シャープが1月30日に発表した、2018年4~12月期の連結決算は売上高が前年同期比3%減の1兆7715億円、経常利益が同13%減の620億円だった。特別利益や法人税などの減少で、最終増益は確保したものの、台湾の鴻海(ホンハイ)精密工業傘下での成長の減速感が鮮明になってきた。

「米中貿易摩擦もあり、特定顧客の在庫調整の影響を受けた」。記者会見に登壇したシャープの野村勝明副社長はこう総括した。四半期ベースでの減収は、18年7~9月期に続き2四半期連続となる。
減収減益の原因は「中国」だ。
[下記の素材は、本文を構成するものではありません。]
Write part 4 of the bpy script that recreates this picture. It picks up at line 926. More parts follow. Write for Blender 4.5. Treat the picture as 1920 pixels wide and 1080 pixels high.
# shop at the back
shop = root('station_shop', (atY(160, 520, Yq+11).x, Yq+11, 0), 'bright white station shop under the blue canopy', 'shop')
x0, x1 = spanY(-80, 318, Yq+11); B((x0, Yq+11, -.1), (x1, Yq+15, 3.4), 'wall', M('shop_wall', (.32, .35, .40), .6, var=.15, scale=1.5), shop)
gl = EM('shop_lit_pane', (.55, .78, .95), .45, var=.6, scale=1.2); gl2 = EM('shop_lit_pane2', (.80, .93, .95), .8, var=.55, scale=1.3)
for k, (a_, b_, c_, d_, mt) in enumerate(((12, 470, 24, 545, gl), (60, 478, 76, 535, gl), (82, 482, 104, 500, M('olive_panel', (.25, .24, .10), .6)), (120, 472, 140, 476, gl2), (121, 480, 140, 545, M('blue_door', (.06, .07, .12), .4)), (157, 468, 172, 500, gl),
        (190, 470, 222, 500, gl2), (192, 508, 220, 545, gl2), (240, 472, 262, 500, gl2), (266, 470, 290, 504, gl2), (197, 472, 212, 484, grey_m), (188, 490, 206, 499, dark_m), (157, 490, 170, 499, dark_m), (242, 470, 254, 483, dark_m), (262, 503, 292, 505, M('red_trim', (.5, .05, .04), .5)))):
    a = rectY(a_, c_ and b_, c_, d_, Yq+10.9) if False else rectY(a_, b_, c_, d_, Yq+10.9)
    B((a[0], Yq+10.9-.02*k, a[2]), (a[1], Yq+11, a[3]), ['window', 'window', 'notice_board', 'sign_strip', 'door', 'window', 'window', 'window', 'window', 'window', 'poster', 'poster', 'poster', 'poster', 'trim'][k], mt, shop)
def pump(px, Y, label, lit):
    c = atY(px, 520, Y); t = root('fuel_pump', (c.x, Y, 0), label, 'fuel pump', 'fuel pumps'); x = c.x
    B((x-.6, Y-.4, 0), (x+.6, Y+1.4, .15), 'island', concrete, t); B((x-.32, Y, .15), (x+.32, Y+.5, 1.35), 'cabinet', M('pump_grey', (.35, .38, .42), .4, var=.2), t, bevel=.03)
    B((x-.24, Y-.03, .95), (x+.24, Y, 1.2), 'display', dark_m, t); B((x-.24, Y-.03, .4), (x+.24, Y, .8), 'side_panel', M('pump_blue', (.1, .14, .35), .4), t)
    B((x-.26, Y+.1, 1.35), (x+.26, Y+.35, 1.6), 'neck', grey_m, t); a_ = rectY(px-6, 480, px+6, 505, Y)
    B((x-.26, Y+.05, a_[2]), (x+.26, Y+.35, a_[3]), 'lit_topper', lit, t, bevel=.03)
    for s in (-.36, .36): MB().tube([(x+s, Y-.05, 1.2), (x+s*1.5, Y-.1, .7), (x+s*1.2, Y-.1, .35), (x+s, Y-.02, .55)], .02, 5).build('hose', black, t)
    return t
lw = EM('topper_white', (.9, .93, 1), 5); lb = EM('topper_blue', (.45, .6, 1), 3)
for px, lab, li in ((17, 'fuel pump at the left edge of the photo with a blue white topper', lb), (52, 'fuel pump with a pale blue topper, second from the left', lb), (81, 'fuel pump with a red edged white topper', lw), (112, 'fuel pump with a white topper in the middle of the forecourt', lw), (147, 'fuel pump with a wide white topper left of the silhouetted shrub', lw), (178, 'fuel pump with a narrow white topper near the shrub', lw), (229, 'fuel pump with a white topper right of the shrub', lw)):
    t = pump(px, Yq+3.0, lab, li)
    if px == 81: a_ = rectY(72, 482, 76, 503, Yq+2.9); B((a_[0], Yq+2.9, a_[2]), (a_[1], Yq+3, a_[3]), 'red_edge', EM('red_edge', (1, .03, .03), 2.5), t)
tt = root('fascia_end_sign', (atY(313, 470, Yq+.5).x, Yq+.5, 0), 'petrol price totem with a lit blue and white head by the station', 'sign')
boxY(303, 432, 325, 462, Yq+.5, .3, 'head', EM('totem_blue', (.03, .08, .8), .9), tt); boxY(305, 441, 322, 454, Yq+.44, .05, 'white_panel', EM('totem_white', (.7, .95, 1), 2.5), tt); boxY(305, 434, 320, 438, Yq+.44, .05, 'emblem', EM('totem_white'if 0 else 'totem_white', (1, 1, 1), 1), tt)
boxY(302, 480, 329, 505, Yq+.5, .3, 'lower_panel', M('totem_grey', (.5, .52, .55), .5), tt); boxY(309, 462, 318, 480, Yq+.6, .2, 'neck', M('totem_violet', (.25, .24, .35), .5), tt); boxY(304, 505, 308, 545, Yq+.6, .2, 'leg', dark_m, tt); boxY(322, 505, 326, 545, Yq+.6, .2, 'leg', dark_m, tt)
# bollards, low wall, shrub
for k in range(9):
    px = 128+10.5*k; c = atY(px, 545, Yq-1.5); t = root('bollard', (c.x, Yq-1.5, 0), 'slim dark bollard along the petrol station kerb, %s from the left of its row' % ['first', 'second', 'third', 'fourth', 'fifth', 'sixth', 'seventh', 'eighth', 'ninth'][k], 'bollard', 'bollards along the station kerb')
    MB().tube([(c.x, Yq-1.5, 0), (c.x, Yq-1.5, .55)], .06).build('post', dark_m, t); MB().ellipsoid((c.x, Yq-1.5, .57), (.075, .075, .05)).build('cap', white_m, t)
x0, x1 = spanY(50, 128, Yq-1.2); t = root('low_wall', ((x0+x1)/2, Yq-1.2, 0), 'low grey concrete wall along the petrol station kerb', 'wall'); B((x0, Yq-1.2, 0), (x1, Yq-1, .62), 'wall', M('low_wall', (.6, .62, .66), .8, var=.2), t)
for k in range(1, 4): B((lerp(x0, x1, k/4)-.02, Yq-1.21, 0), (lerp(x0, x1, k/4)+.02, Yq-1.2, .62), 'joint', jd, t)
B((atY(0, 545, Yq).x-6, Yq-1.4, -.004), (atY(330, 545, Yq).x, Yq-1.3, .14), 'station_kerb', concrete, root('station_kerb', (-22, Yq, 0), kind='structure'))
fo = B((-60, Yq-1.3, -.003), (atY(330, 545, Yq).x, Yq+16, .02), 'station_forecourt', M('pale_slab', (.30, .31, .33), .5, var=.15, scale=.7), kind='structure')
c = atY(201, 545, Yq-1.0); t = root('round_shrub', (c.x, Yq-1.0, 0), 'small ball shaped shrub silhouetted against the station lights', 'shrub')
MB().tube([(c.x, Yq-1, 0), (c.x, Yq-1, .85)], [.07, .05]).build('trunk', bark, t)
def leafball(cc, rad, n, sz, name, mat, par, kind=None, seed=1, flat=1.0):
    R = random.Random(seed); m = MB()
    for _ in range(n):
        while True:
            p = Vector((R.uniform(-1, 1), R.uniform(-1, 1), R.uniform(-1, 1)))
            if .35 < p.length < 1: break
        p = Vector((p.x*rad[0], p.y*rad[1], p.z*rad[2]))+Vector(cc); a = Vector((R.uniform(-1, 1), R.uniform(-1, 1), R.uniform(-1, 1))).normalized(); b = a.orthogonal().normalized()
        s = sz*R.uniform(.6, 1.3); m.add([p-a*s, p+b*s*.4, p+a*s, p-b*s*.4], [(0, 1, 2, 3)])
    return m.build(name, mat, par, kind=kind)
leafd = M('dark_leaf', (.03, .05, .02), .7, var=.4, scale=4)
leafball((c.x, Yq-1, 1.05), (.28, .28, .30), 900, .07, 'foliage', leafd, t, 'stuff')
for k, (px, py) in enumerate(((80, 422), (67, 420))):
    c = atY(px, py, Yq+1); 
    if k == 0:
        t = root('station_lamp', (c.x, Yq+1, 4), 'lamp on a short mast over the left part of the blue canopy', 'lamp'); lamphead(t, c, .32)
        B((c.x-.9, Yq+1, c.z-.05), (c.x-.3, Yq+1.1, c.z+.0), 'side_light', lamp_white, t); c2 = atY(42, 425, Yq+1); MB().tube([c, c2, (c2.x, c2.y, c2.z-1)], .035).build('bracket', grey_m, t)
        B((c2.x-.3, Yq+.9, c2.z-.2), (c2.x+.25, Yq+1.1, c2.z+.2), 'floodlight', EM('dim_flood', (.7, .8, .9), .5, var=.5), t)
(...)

中国市場での販売不振で、18年10~12月期の減収減益を発表したばかりの大口顧客、米アップル向けの部品販売が苦戦。鴻海傘下後、好業績のけん引役だった中国の液晶テレビ販売も減少した。

もっとも、シャープは現在、中国での販売戦略を転換している真っ最中だ。鴻海傘下後、グループの販売会社は安値攻勢でシェアを拡大してきたが、その一方で「シャープ」ブランドが毀損する結果となった。シャープは上期から数量を追うのではなく、高付加価値品を売る「量から質」へのシフトを急いでいる。
野村副社長は「中国では流通在庫の適正化を進めつつ、(高精細な)8Kや(AIとIoTを融合した)AIoTを活用した高付加価値化を進めている。消費者からは好評だと聞いている。一部は19年1~3月期に、来期には効果が出てくる」と自信をのぞかせた。
2019年3月期通期の業績予想は、純利益以外の数値を下方修正したシャープ。中国で「量から質へ」の戦略は奏功するのか。戦略転換の真価が問われる春節(旧正月)商戦が幕を開ける。